Every line below that contains "pixels" is to be copied.

============================================================

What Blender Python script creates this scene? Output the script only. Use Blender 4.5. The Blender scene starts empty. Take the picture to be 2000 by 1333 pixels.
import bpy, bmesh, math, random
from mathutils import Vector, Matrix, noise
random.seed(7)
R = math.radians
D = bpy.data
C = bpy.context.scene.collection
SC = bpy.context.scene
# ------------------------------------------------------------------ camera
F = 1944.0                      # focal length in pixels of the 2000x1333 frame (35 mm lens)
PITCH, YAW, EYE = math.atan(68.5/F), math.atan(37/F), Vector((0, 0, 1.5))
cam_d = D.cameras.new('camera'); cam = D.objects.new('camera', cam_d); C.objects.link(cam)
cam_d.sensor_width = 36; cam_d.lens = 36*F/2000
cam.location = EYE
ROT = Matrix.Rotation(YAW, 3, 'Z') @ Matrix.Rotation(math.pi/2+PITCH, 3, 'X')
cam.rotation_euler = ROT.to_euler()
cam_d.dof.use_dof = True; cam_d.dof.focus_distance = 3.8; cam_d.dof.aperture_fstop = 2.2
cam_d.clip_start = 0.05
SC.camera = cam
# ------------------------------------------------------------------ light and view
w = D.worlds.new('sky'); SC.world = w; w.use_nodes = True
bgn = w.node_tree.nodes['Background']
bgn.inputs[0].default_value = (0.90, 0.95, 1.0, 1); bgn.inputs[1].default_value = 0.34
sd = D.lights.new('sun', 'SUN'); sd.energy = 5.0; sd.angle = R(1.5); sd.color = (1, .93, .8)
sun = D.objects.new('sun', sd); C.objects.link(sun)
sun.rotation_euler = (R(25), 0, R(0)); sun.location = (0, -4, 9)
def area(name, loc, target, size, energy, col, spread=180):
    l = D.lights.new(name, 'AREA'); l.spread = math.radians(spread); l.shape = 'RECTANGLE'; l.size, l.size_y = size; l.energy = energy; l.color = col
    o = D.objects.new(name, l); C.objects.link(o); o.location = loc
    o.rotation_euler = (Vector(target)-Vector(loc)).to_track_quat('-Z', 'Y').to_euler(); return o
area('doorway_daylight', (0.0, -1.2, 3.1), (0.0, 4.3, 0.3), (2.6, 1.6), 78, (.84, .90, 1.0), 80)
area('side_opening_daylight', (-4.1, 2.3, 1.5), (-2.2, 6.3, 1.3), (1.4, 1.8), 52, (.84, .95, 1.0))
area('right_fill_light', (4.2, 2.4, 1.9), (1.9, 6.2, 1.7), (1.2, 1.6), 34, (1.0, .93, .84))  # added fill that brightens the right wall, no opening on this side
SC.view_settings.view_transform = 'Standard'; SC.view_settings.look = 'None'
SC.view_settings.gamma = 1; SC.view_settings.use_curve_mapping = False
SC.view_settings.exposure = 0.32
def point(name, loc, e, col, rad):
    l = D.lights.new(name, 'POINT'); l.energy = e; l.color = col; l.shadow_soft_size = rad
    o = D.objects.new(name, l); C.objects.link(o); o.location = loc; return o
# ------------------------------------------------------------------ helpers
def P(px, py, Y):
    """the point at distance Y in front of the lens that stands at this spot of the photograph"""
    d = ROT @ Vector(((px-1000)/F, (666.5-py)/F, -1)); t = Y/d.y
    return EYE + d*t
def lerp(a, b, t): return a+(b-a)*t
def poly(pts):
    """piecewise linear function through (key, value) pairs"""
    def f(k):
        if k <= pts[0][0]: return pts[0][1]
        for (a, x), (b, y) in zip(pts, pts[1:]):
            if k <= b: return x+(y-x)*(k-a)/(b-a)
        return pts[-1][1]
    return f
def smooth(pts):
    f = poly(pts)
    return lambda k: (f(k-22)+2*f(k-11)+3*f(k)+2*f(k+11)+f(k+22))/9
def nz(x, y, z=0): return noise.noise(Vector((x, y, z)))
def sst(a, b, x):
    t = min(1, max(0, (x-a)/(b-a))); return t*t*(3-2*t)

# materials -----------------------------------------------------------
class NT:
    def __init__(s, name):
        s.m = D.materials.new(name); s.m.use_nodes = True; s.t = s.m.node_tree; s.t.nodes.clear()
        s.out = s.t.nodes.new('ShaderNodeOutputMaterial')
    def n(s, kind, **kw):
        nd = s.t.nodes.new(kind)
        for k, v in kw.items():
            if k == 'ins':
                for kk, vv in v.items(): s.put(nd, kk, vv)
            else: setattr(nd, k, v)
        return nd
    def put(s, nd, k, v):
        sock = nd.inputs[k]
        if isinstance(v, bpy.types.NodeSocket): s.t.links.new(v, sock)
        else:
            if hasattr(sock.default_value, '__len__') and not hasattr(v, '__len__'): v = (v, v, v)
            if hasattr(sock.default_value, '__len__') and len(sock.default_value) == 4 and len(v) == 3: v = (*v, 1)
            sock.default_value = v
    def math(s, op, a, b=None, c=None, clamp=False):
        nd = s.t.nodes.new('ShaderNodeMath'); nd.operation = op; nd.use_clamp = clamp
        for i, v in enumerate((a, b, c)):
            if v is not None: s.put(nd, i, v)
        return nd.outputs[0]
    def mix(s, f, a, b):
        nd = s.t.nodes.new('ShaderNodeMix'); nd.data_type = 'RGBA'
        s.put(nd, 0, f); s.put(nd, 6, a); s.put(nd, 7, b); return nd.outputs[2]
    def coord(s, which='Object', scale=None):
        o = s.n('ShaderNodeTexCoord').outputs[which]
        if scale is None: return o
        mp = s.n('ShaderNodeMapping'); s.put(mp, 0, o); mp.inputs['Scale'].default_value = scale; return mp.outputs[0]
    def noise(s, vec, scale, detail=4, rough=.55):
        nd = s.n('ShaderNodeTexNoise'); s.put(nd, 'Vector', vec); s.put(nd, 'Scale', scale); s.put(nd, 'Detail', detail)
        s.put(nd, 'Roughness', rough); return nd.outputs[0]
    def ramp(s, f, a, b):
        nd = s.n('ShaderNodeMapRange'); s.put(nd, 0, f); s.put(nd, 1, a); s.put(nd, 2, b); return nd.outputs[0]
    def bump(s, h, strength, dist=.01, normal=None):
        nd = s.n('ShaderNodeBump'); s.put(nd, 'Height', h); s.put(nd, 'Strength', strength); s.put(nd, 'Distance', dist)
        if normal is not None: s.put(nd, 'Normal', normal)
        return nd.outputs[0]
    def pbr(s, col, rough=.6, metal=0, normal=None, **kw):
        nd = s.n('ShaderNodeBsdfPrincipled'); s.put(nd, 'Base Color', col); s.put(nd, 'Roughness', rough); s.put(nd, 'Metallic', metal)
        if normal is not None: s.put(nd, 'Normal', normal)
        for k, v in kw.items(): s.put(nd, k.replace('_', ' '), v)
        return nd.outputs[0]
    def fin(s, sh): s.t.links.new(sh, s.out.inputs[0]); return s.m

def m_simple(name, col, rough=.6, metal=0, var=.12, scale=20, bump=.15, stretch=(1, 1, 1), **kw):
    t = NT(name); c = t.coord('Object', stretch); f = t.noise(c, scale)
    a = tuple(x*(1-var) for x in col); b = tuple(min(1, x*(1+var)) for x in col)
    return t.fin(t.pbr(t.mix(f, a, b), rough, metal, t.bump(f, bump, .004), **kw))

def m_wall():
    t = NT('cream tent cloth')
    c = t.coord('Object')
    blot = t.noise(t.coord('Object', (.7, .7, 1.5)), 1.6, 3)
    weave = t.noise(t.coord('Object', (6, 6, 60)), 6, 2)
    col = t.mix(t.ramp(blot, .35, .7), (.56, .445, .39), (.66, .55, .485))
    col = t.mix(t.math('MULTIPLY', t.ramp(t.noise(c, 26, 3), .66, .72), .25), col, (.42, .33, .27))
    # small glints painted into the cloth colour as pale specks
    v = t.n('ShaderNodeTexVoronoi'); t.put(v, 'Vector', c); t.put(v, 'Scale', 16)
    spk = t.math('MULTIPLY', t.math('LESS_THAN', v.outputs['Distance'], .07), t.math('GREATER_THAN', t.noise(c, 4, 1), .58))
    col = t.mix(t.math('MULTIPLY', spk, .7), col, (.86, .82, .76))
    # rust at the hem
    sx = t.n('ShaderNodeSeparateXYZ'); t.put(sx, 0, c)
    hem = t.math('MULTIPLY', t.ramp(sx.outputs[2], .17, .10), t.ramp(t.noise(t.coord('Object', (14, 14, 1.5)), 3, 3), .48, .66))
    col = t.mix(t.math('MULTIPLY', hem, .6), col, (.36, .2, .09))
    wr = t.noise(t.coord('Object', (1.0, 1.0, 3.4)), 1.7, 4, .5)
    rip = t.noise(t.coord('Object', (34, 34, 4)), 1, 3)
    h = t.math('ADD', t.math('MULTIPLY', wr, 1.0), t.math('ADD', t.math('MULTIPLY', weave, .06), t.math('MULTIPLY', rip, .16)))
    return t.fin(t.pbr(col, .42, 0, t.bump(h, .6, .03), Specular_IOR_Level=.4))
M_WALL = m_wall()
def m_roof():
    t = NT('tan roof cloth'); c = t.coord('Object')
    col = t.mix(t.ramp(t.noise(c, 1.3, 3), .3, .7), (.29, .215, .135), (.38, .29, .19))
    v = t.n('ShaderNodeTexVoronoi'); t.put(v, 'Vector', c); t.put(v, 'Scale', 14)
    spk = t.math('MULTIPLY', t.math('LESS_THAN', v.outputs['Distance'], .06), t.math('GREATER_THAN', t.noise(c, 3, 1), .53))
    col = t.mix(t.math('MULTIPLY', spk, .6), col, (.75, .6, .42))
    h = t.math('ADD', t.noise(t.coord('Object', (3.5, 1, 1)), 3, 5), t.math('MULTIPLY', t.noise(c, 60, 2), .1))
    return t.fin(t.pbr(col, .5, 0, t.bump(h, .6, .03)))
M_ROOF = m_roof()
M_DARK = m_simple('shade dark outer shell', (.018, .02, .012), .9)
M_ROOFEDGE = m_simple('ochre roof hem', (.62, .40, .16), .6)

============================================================

*SOLUTION BELOW:*
What Blender Python script creates this scene? Output the script only. Use Blender 4.5. The Blender scene starts empty. Take the picture to be 2000 by 1333 pixels.
F = 1944.0                      # focal length in pixels of the 2000x1333 frame (35 mm lens)